The selection committee recognized and unanimously recommended McMurtry-Chubb’s article, “The Rhetoric of Race, Redemption, and Will Contests: Inheritance as Reparations in John Grisham’s Sycamore Row,” published in Vol. 48 of the Memphis Law Review in 2018.

One nominator wrote that this article successfully “juxtapose[s] will contests, property, and inheritance rights against the complex and often ‘difficult to have’ discussion about race in America.” The nominator also noted that “Teri’s unique style of mixing genres in her legal communication disrupts potential perceptions of legal writing professors, while preserving our discipline as a recognized field of study.”

McMurtry-Chubb teaches and writes in the areas of discourse analysis, genre analysis and legal history.

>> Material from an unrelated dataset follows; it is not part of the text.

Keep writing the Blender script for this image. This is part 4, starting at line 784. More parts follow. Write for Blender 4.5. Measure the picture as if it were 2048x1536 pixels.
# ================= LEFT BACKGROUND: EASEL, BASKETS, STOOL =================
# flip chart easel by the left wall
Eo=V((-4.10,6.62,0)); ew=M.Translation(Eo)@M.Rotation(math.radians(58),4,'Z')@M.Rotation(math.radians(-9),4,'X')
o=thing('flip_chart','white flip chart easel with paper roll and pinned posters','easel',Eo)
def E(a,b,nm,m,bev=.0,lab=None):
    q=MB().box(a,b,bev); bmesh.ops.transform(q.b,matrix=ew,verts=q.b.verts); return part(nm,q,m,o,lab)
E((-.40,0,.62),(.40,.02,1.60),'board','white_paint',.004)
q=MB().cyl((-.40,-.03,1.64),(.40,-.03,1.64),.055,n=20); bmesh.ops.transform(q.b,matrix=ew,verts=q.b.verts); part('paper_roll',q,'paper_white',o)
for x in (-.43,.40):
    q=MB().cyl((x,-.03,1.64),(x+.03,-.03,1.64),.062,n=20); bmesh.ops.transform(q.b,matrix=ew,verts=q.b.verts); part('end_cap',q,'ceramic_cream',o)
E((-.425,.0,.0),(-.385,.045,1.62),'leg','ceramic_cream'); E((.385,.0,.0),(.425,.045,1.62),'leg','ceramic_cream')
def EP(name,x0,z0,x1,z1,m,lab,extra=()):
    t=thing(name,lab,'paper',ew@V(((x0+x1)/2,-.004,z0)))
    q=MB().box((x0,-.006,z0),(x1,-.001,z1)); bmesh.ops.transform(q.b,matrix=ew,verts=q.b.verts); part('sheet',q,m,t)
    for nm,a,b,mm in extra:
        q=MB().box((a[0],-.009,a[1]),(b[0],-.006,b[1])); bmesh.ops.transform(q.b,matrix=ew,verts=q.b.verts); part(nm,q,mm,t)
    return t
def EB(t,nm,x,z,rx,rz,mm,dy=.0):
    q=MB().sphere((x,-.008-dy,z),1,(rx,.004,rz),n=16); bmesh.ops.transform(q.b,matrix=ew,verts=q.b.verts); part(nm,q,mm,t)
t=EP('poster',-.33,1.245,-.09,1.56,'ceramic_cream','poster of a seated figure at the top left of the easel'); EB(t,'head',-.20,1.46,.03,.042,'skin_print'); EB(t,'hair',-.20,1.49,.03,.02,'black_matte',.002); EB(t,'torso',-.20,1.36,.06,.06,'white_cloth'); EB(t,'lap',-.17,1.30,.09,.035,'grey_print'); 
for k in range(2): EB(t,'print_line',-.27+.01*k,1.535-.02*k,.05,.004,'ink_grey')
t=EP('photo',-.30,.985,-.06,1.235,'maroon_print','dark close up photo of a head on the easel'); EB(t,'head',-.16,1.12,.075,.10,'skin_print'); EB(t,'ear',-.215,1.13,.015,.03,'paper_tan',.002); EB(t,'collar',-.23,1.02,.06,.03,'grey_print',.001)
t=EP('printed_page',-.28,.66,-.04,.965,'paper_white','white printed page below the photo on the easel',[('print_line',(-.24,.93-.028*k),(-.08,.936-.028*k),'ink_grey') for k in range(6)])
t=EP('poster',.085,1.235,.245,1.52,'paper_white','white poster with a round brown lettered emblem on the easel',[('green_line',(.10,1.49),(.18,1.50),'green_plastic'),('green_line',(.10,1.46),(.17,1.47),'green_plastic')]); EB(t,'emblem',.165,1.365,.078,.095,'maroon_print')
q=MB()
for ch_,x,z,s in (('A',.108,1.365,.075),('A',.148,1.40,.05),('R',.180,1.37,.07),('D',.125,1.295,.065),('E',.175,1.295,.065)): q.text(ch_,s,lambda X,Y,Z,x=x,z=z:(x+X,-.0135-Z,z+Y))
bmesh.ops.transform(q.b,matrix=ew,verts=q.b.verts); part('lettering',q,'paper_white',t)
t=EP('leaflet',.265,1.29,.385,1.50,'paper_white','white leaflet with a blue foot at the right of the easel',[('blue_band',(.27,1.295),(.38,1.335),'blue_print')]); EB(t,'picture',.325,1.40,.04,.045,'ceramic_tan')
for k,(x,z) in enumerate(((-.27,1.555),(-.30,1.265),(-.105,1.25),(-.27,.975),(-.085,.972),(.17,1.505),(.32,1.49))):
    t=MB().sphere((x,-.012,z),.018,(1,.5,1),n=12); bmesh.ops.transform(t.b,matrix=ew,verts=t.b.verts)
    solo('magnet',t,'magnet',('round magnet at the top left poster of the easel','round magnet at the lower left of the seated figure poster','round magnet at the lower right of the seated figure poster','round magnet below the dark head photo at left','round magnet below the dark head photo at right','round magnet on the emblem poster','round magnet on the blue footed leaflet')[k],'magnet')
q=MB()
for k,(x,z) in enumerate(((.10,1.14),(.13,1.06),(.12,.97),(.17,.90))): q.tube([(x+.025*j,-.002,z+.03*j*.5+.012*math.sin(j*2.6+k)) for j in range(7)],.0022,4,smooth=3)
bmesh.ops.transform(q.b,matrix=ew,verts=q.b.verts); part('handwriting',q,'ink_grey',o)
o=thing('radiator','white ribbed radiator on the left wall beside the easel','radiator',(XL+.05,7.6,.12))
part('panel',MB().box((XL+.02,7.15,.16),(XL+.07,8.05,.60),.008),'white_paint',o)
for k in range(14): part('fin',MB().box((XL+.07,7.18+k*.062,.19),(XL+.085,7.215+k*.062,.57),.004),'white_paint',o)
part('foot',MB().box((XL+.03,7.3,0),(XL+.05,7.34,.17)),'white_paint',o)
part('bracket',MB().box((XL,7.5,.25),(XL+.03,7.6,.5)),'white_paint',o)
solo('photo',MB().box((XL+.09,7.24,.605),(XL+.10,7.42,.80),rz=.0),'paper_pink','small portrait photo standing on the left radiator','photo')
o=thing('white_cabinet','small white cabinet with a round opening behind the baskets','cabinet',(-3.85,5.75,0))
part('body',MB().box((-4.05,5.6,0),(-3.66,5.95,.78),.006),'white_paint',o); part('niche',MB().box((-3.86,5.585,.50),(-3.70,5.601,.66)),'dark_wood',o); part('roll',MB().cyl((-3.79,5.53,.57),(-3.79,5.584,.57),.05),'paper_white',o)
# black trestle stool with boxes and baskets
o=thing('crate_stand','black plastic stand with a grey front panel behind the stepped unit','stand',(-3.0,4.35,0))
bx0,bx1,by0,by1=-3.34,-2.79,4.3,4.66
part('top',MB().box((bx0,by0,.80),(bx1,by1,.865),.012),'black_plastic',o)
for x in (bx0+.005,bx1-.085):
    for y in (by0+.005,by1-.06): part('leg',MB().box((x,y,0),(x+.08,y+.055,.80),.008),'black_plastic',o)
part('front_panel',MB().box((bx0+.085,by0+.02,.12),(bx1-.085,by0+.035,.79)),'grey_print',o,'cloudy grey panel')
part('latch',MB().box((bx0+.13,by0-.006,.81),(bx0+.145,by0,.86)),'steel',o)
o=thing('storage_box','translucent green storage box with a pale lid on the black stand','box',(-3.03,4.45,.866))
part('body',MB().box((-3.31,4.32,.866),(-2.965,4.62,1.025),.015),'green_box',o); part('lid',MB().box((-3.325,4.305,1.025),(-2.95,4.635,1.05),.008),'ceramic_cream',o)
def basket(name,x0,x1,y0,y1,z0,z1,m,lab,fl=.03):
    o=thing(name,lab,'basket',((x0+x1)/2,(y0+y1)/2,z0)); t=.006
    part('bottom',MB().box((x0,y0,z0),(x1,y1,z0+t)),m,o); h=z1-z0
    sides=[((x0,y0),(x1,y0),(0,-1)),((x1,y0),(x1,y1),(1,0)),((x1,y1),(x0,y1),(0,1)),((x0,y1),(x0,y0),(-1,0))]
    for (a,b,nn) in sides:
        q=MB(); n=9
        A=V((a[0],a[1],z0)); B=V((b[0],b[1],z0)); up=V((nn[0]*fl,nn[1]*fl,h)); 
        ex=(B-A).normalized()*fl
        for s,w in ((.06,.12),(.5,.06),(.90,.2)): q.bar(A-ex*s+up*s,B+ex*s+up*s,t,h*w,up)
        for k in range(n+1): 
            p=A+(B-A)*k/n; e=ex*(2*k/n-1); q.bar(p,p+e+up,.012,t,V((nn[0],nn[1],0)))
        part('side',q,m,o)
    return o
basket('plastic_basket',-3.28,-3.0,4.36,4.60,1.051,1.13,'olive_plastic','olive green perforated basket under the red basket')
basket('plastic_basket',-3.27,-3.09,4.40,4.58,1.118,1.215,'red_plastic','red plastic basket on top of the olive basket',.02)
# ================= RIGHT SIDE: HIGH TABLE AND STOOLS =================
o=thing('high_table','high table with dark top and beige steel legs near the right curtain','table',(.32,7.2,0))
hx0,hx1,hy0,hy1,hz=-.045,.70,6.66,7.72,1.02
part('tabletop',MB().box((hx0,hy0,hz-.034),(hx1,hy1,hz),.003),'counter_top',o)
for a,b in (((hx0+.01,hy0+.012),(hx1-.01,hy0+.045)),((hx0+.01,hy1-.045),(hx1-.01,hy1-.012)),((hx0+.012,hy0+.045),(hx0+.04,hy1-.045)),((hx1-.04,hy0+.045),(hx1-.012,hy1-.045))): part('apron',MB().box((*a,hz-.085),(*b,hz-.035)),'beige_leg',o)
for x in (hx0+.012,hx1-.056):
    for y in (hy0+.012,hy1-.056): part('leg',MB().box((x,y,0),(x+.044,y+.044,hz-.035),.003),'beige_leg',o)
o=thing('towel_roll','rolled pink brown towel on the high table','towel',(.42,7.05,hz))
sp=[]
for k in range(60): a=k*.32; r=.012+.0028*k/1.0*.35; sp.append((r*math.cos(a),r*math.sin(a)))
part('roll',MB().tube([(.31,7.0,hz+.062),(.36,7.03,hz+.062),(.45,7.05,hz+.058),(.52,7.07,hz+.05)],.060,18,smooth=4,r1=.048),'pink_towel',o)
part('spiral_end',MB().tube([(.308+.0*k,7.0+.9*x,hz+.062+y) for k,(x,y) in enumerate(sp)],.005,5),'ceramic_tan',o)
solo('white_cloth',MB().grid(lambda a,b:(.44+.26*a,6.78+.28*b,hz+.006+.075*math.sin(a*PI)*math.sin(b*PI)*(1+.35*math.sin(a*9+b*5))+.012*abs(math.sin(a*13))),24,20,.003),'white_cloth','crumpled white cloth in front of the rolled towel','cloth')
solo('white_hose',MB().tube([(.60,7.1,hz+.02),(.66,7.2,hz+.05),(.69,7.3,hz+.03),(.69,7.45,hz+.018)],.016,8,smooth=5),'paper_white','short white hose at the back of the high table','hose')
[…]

She is also the author of Legal Writing in the Disciplines: A Guide to Legal Writing Mastery, published by Carolina Academic Press in 2012. She has lectured nationally on structural workplace discrimination, disproportionate sentencing for African-Americans, racial and gender inequalities in post-secondary education, and African diasporic cultural forms.

This upcoming academic year, she will be a Visiting Distinguished Professor of Law at John Marshall Law School in Chicago, teaching legal writing and a seminar on Critical Race Feminism.

The Phelps Award honors and draws attention to individual works of outstanding scholarship specific to the legal writing discipline that are published in any given calendar year. The award is meant to set aspirational standards for others writing in the field. In making the award, the selection committee and the LWI Board focus solely on whether an individual work is specific to the discipline of legal writing and on whether it makes an outstanding contribution to the discipline.

McMurtry-Chubb will be presented the award at the Seventh Applied Legal Storytelling Conference in Boulder, Colorado, during the gala dinner on July 11.